- Data extract -
* Begin *

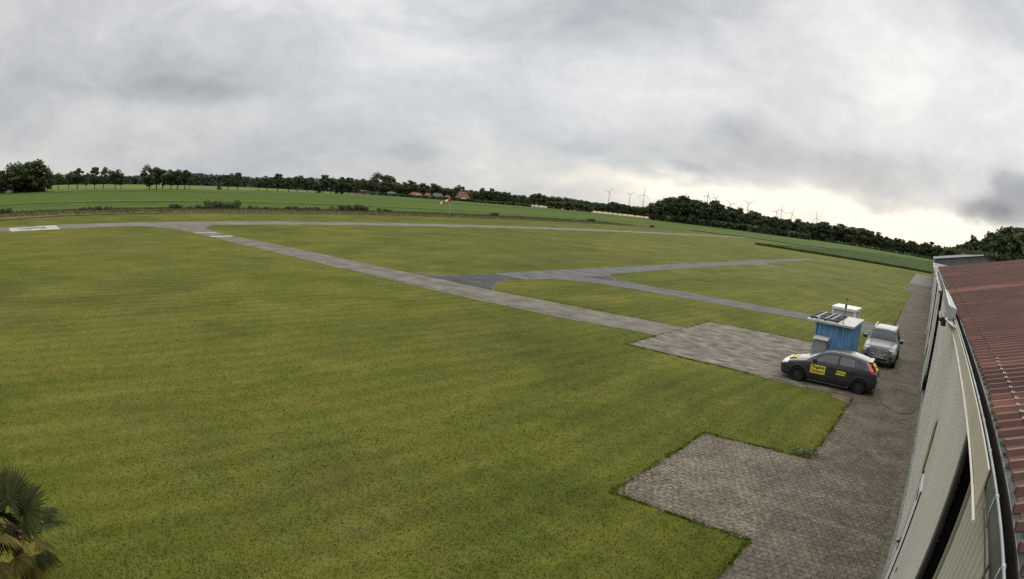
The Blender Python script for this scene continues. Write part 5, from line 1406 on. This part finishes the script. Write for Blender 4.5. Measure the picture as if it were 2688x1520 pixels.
def fan(azf, elv, plen, rad, spread, mt, fold=.0, nseg_=26, roll=0):
    """one palmate leaf: petiole then pleated segments"""
    d = Vector((math.sin(azf) * math.cos(elv), math.cos(azf) * math.cos(elv), math.sin(elv)))
    hub0 = Vector((.03, .03, 1.62)); hub = hub0 + d * plen
    up = Vector((0, 0, 1)); side = d.cross(up).normalized(); nrm = side.cross(d).normalized()
    Mf = Matrix((side, d, nrm)).transposed().to_4x4(); Mf.translation = hub
    Mf = Mf @ Matrix.Rotation(roll, 4, 'Y')
    m = MB(); nseg_ = int(8 * spread)
    for k in range(nseg_):
        a = (k / (nseg_ - 1) - .5) * spread; L = rad * (1 - .22 * abs(a / (spread / 2)) ** 2) * pr.uniform(.92, 1.04)
        dx, dy = math.sin(a), math.cos(a); px_, py_ = dy, -dx; w = rad * .050
        droop = -pr.uniform(.05, .16) * L - fold * abs(math.sin(a / 2)) * L
        v = [(0, 0, 0)]
        for f in (.35, .7):
            ww = w * (1.0 if f < .5 else .8)
            v += [(dx * L * f - px_ * ww, dy * L * f - py_ * ww, droop * f * f), (dx * L * f, dy * L * f, droop * f * f + w * .55), (dx * L * f + px_ * ww, dy * L * f + py_ * ww, droop * f * f)]
        v += [(dx * L, dy * L, droop * 1.25)]
        m.add(v, [(0, 1, 2), (0, 2, 3), (1, 4, 5, 2), (2, 5, 6, 3), (4, 7, 5), (5, 7, 6)], 0, Mf)
    lf_ = m.build('leaf', mt, pa)
    m = MB(); mid = hub0.lerp(hub, .5) + Vector((0, 0, -.02)); m.tube([hub0, mid, hub], [.014, .010, .008], 6); m.build('petiole', PALM, lf_)
    return lf_
spec_ = [(R(-60), R(45), .42, .50, 5.2, 0, 0), (R(20), R(38), .45, .52, 5.0, 0, .1), (R(60), R(8), .72, .34, 3.2, 1, .3), (R(-20), R(2), .62, .40, 3.6, 0, .3),
         (R(95), R(-5), .66, .36, 3.4, 1, .4), (R(130), R(18), .55, .50, 4.6, 0, .2), (R(165), R(2), .62, .46, 4.0, 1, .3), (R(75), R(-28), .55, .36, 3.8, 1, .5),
         (R(-130), R(30), .5, .5, 4.8, 0, .1), (R(-95), R(5), .6, .45, 4.0, 0, .3), (R(40), R(-22), .58, .34, 3.4, 0, .5), (R(110), R(48), .42, .48, 4.9, 0, 0), (R(180), R(-20), .6, .4, 3.6, 0, .5),
         (R(-10), R(70), .38, .45, 4.2, 0, 0), (R(105), R(22), .68, .42, 4.2, 1, .2), (R(125), R(-12), .72, .44, 3.8, 1, .3), (R(30), R(15), .70, .40, 4.0, 0, .2), (R(150), R(35), .5, .55, 5.0, 0, .1)]
for (a, e_, pln, rd, sp_, mi_, fo) in spec_:
    fan(a, e_, pln, rd, sp_, PALMY if mi_ else PALM, fo, roll=pr.uniform(-.5, .5))
m = MB()
for i in range(60):
    a = pr.uniform(-.5, 2.5); L = pr.uniform(.1, .32); z = 1.55 + pr.uniform(-.1, .15)
    m.tube([(.03, .03, z), (.03 + math.sin(a) * L, .03 + math.cos(a) * L, z + pr.uniform(-.1, .08))], [.008, .004], 4)
m.build('flower_stalk', mat('reddish_stalk', (.10, .045, .040), 5, .8), pa)

# ------------------------------------------------------------------ windsock
wk = empty('windsock', (-113.2, 113.6, 0)); tag(wk, 'red and white windsock on a thin pole beside the runway', 'windsock')
m = MB(); m.tube([(0, 0, 0), (0, 0, 4.3)], .07, 8); m.build('pole', mat('pole_paint', (.40, .42, .36), 2, .6), wk)
m = MB(); m.tube([(0, 0, 4.3), (0, .0, 4.4)], .10, 8); m.build('swivel', BLACK, wk)
sd2 = Vector((-.70, -.72, -.0)).normalized()
for i in range(4):
    c0 = Vector((0, 0, 4.25)) + Vector((-.62, -.62, -.42)) * (i * .72 / .98); c1_ = c0 + Vector((-.62, -.62, -.42)) * (.72 / .98)
    m = MB(); m.tube([c0, c1_], [.42 - i * .045, .42 - (i + 1) * .045], 14, caps=False)
    m.build('sock_band', mat('sock_red', (.50, .09, .03), 2, .8) if i % 2 == 0 else mat('sock_white', (.72, .66, .58), 2, .8), wk, True)
# runway edge marker boards
# ------------------------------------------------------------------ houses among the trees
TILE = mat('red_clay_tiles', [(.35, (.15, .070, .045)), (.65, (.24, .12, .08))], .6, .8)
BRICK = mat('red_brick', [(.35, (.16, .055, .04)), (.65, (.25, .095, .065))], .8, .9)
PLASTER = mat('pale_plaster', (.62, .58, .52), .5, .8)
WINDOW = mat('dark_window', (.03, .035, .04), 1, .1)
GTILE = mat('grey_tiles', (.13, .12, .12), 1, .8)
def house(azd, D, w, dpt, hw, hr, wall, roofm, label, rot=0, white_gable=False):
    a = R(azd); e = empty('house', (D * math.sin(a), D * math.cos(a), 0), -a + rot); tag(e, label, 'house', 'houses of the village wood')
    m = MB(); m.box(-w / 2, w / 2, -dpt / 2, dpt / 2, 0, hw); m.add([(-w / 2 + .2, -dpt / 2, hw), (-w / 2 + .2, dpt / 2, hw), (-w / 2 + .2, 0, hw + hr * .98), (w / 2 - .2, -dpt / 2, hw), (w / 2 - .2, dpt / 2, hw), (w / 2 - .2, 0, hw + hr * .98)], [(0, 2, 1), (3, 4, 5)])
    m.build('wall', wall, e)
    m = MB(); hip = w * .22; o = .5
    b0 = [(-w / 2 - o, -dpt / 2 - o, hw - .2), (w / 2 + o, -dpt / 2 - o, hw - .2), (w / 2 + o, dpt / 2 + o, hw - .2), (-w / 2 - o, dpt / 2 + o, hw - .2), (-w / 2 + hip, 0, hw + hr), (w / 2 - hip, 0, hw + hr)]
    m.add(b0, [(0, 1, 5, 4), (1, 2, 5), (2, 3, 4, 5), (3, 0, 4), (0, 3, 2, 1)]); m.build('roof', roofm, e)
    n = max(2, int(w / 3))
    for i in range(n):
        x = -w / 2 + (i + .5) * w / n; m = MB(); m.box(x - .6, x + .6, -dpt / 2 - .05, -dpt / 2 + .02, .9, 2.2); m.build('window', WINDOW, e)
    if white_gable:
        m = MB(); m.bbox(-1.8, 2.6, -dpt / 2 - 1.6, -dpt / 2 - .1, 2.2, 3.1, .05); m.build('canopy', WHITE, e)
        m = MB(); m.box(-1.6, 2.4, -dpt / 2 - .25, -dpt / 2 - .06, 0, 2.2); m.build('porch', PLASTER, e)
    return e
house(-43.85, 552, 11, 9, 3.0, 5.6, BRICK, TILE, 'red hipped roof farmhouse with white canopy at the edge of the crop', .15, True)
house(-88.6, 305, 6, 6, 2.4, 1.0, BRICK, TILE, 'brick house cut by the left picture edge under the big clump', 0)
house(-65.9, 640, 11, 8, 2.8, 2.4, PLASTER, TILE, 'pale pink house behind the left tree of the lone pair', .4)
house(-63.4, 650, 13, 8, 2.4, 1.8, PLASTER, TILE, 'long red house between the lone pair and the roadside row', .1)
house(-71.7, 560, 7, 6, 2.8, 2.4, PLASTER, TILE, 'small pale house behind the third tree group', .2)
house(-53.3, 580, 9, 7, 2.4, 1.8, BRICK, TILE, 'red brick house behind the end of the roadside row', -.2)
house(-52.4, 554, 9, 7, 2.8, 2.6, GREYW, GTILE, 'grey barn right of the brick house by the roadside row', 0)
house(-50.3, 558, 7, 7, 2.2, 1.5, PLASTER, GTILE, 'white house below the large domed oak', .2)
house(-48.1, 553, 11, 8, 2.6, 2.0, BRICK, TILE, 'brick farmhouse with white doors in the village wood', .3, True)
house(-47.0, 552, 6, 5, 2.8, 2.2, PLASTER, TILE, 'small white house right of the brick farmhouse with white doors', 0)
house(-46.1, 553, 8, 6, 3.0, 2.4, PLASTER, GTILE, 'white house with grey roof left of the red roofed farmhouse', .2)
house(-45.2, 552, 5, 4, 2.4, 1.8, PLASTER, GTILE, 'lowest white shed left of the red roofed farmhouse', 0)
van = empty('parked_van', (-290, 12.5, 0), R(80)); tag(van, 'white van parked under the big left tree clump', 'van')
m = MB(); m.bbox(-2.4, 2.4, -.95, .95, .35, 1.15, .15); m.bbox(-1.4, 2.35, -.9, .9, 1.1, 2.1, .2); m.build('body', WHITE, van)
m = MB(); m.bbox(-1.5, -.6, -.93, .93, 1.25, 1.9, .05); m.build('window', GLASS, van)
for x in (-1.5, 1.5):
    for y in (-.85, .85): m = MB(); m.lathe([(0, -.1), (.33, -.1), (.33, .1), (0, .1)], 14, 0, Matrix.Translation((x, y, .33)) @ Matrix.Rotation(R(90), 4, 'X')); m.build('wheel', RUB, van)

# ------------------------------------------------------------------ wind turbines
TW = mat('turbine_grey', (.62, .63, .64), .01, .6)
TURB = [  # azimuth, hub elevation, blade elevation angle (deg), first blade phase (deg clockwise from up), label
    (-30.63, 1.48, .50, 38, 'leftmost turbine, standing alone left of the high copse'),
    (-28.75, 1.42, .46, 55, 'second turbine from the left with two raised blades'),
    (-27.49, 1.57, .68, 4, 'large turbine left of the high copse with one blade straight up'),
    (-25.75, 1.30, .66, 20, 'turbine half hidden at the left edge of the high copse'),
    (-23.68, 1.72, .55, 3, 'blade tip of a turbine above the middle of the high copse'),
    (-21.87, 1.55, .55, -18, 'turbine behind the right half of the high copse, blade leaning left'),
    (-21.70, 2.10, .50, 14, 'faint high turbine in the bright sky over the copse'),
    (-20.95, 1.95, .42, 40, 'faint small turbine right of the faint high one'),
    (-19.55, 1.62, .70, 70, 'turbine just right of the high copse with spread blades'),
    (-18.60, 1.45, .45, 30, 'pale small turbine between the two large spread ones'),
    (-17.94, 1.86, .78, 62, 'largest turbine, right of the high copse'),
    (-17.85, 1.28, .52, -80, 'low turbine hidden behind the largest one'),
    (-15.27, 1.48, .60, 20, 'left turbine of the trio above the long wood'),
    (-14.83, 1.71, .60, 6, 'middle and highest turbine of the trio above the long wood'),
    (-13.85, 1.53, .72, 22, 'right turbine of the trio above the long wood'),
    (-11.53, 1.39, .62, -8, 'rightmost turbine, alone above the long wood')]
for (a, e_, bl, ph, lb) in TURB:
    hubz = 98.0; D = (hubz - CAM_H) / math.tan(R(e_)); Lb = D * math.tan(R(bl))
    ar = R(a); t_ = empty('wind_turbine', (D * math.sin(ar), D * math.cos(ar), 0), -ar); tag(t_, lb, 'wind turbine', 'wind turbines on the horizon')
    m = MB(); m.tube([(0, 0, 0), (0, 0, hubz)], [3.4, 1.9], 12); m.build('tower', TW, t_, True)
    m = MB(); m.bbox(-2.2, 2.2, -3, 7, hubz - 1.5, hubz + 3.0, .8); m.tube([(0, -3, hubz + .8), (0, -5.5, hubz + .8)], [2.2, .8], 10); m.build('nacelle', TW, t_)
    rot = empty('rotor', (0, -4.4, hubz + .8)); rot.parent = t_
    for k in range(3):
        m = MB(); A = Matrix.Rotation(R(ph + 120 * k), 4, 'Y')
        m.add([(-.9, -.3, 0), (.9, -.3, 0), (2.6, .3, Lb * .2), (1.0, .1, Lb), (.3, .1, Lb), (-.9, -.1, Lb * .2), (-.9, .6, 0), (.9, .6, 0), (2.6, .7, Lb * .2), (1.0, .3, Lb), (.3, .3, Lb), (-.9, .6, Lb * .2)],
              [(0, 1, 2, 5), (5, 2, 3, 4), (6, 11, 8, 7), (11, 10, 9, 8), (1, 7, 8, 2), (2, 8, 9, 3), (0, 5, 11, 6), (5, 4, 10, 11), (3, 9, 10, 4)], 0, A)
        m.build('blade', TW, rot)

* End *

- Instructions to follow -
Search the lines for the word "from" and report how many contain it, by number only.

- Output -
3